On travaille sur les victimes de disparitions forcées durant la « bataille d’Alger » en 1957. Mais il y en a eu ailleurs et à d’autres moments, partout dans le pays. Il s’agit de raconter ces victimes de disparition forcée – un crime de guerre – avec l’espoir fou d’apporter des éléments de réponse à leurs proches qui continuent de vivre le deuil d’un corps disparu. Mais il s’agit aussi de raconter à travers elles une histoire de l’Algérie.

Pour les familles de tous les disparus, 1962 est un moment très particulier.

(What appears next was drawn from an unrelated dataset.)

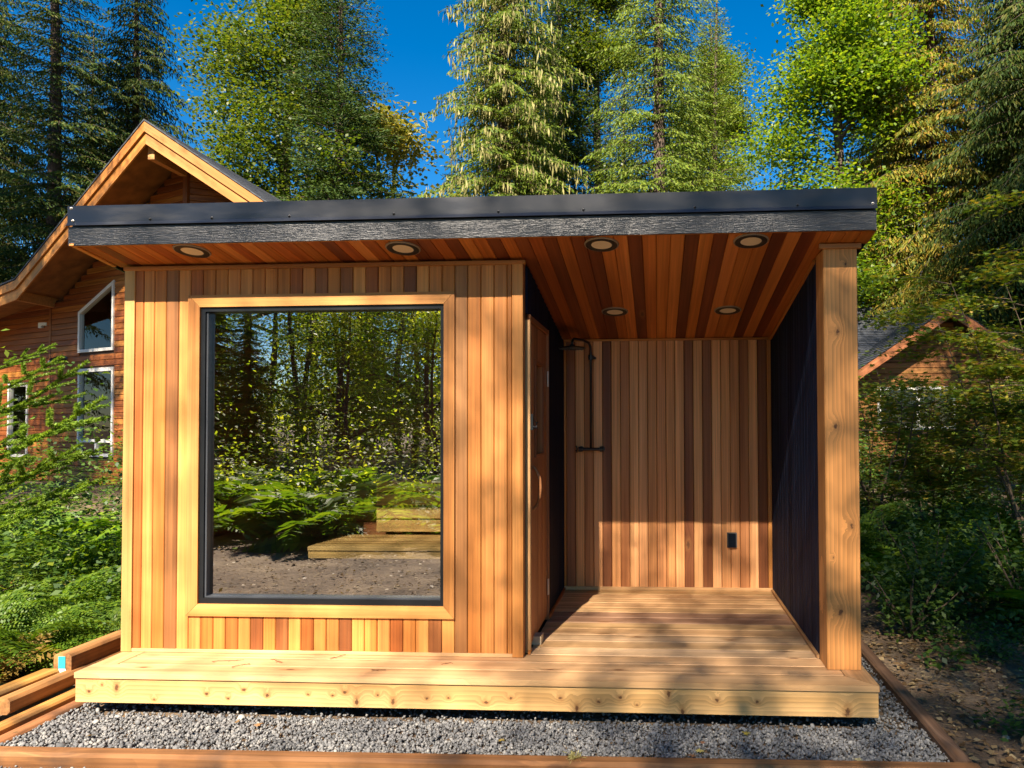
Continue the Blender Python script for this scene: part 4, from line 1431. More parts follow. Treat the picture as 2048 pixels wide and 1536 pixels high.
def build_right_house():
    H = thing("shingled_house", "low house with dark shingled roof and brown gable behind the shrubs on the right", "house", (10, 22, GZ))
    # main roof slope facing us
    y0, y1, z0, z1 = 19.9, 25.2, 2.75, 5.98
    x0, x1 = 4.5, 19.5
    rf = MB().prism([(x0, y0, z0), (x1, y0, z0), (x1, y1, z1), (x0, y1, z1)], (0, 0, -0.15)).prism([(x0, y1, z1), (x1, y1, z1), (x1, y1 + 5, z1 - 3), (x0, y1 + 5, z1 - 3)], (0, 0, -0.15)).build("roof", MAT['backing'], H)
    c = MB()
    n = 40
    for i in range(n):
        a, b = i / n, (i + 1) / n
        ya, yb = y0 + (y1 - y0) * a, y0 + (y1 - y0) * b
        za, zb = z0 + (z1 - z0) * a, z0 + (z1 - z0) * b
        x = x0
        while x < x1 - 0.01:
            w = min(random.uniform(0.7, 1.3), x1 - x)
            c.prism([(x + .004, ya, za + 0.045), (x + w - .004, ya, za + 0.045), (x + w - .004, yb, zb + 0.018), (x + .004, yb, zb + 0.018)], (0, 0, -0.016))
            x += w
    o = c.build("shingle_courses", MAT['shingle'], rf)
    o["kind"] = "stuff"
    MB().tube([(x0, y1, z1 + 0.03), (x1, y1, z1 + 0.03)], 0.05, 8).build("ridge_cap", MAT['shingle'], rf)
    # front gable
    gx, gy, gz, sl, hw = 9.05, 18.7, 4.98, 0.68, 3.6
    g = MB()
    for sg in (-1, 1):
        pp = [(gx, gy - 0.3, gz), (gx + sg * hw, gy - .3, gz - sl * hw), (gx + sg * hw, gy + 4.2, gz - sl * hw), (gx, gy + 4.2, gz)]
        g.prism(pp if sg < 0 else pp[::-1], (0, 0, -0.1))
    gr = g.build("gable_roof", MAT['backing'], H)
    c = MB()
    for sg in (-1, 1):
        t = 0.0
        while t < hw:
            e = min(t + 0.16, hw + 0.05)
            pp = [(gx + sg * t, gy - 0.34, gz - sl * t + 0.012), (gx + sg * e, gy - 0.34, gz - sl * e + 0.04), (gx + sg * e, gy + 4.2, gz - sl * e + 0.04), (gx + sg * t, gy + 4.2, gz - sl * t + .012)]
            c.prism(pp if sg < 0 else pp[::-1], (0, 0, -0.012))
            t += 0.16
    o = c.build("shingle_courses", MAT['shingle'], gr)
    o["kind"] = "stuff"
    for sg in (-1, 1):
        q = [Vector((gx, gy - 0.36, gz - 0.02)), Vector((gx + sg * hw, gy - 0.36, gz - sl * hw - 0.02)), Vector((gx + sg * hw, gy - 0.36, gz - sl * hw - 0.32)), Vector((gx, gy - 0.36, gz - 0.32))]
        if sg > 0: q = q[::-1]
        vboard("barge_board", gr, q, (0, 0.05, 0), MAT['barge'], (0.34, 0.13, 0.05), (q[1] - q[0]) if (q[1] - q[0]).length > 1 else (q[2] - q[1]))
    wall = MB().prism([(gx - hw + .3, gy + 0.45, GZ), (gx + hw - .3, gy + 0.45, GZ), (gx + hw - .3, gy + .45, gz - sl * (hw - .3) - .12), (gx, gy + .45, gz - 0.12), (gx - hw + .3, gy + .45, gz - sl * (hw - .3) - .12)], (0, 0.1, 0)).build("gable_wall", MAT['backing'], H)
    z = GZ
    while z < 4.7:
        half = min(hw - 0.3, (gz - 0.15 - (z + 0.18)) / sl)
        if half > 0.1:
            plank("siding_board", wall, (gx - half, gy + 0.42, z + 0.09), (1, 0, 0), (0, 0, 1), half * 2, 0.172, 0.03, MAT['siding'], jit((0.27, 0.115, 0.035), 0.2), 0.012)
        z += 0.18
    f = MB()
    wx0, wx1, wz0, wz1 = 7.0, 9.4, 1.2, 2.45
    f.box(wx0, wx1, gy + 0.33, gy + 0.419, wz1, wz1 + 0.1).box(wx0, wx1, gy + .33, gy + .419, wz0, wz0 + .1)
    for x in (wx0, (wx0 + wx1) / 2, wx1 - 0.1):
        f.box(x, x + 0.1, gy + .332, gy + .417, wz0 + .101, wz1 - .001)
    w = f.build("window", MAT['white_vinyl'], wall)
    MB().box(wx0 + .05, wx1 - .05, gy + 0.38, gy + 0.385, wz0 + .102, wz1 - .002).build("pane", simple("dark_pane", (0.01, 0.012, 0.014), 0.08, spec=0.6), w)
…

Même convaincues de la mort des leurs, elles retrouvent, avec le retour des prisonniers, la libération des camps de détention, des bagnes et des prisons, l’espoir fou de les voir revenir, ou au moins d’en savoir plus sur leur disparition.

Ces histoires nous révèlent aussi le transfert de souveraineté d’un point de vue administratif. En septembre 1962, la préfecture algérienne d’Alger met en place une unité de recherche spécifique, les familles viennent y déclarer leurs disparus, des petites annonces sont publiées dans la presse. On voit également comment, à partir d’octobre, des décrets permettent d’inscrire ces disparus comme des morts, même si le corps est absent.

Des mesures sont alors prises pour faciliter le fait de pouvoir vivre avec la disparition : permettre les héritages, les remariages. Et il y a des histoires très émouvantes d’enfants de disparus qui, comme d’autres enfants de martyrs, reçoivent une petite pension. Un dinar par famille par jour, plus un dinar par enfant et par jour. Plusieurs m’ont dit : un dinar, c’était un pain. C’est une somme modeste mais qui, pour une famille, peut tout changer.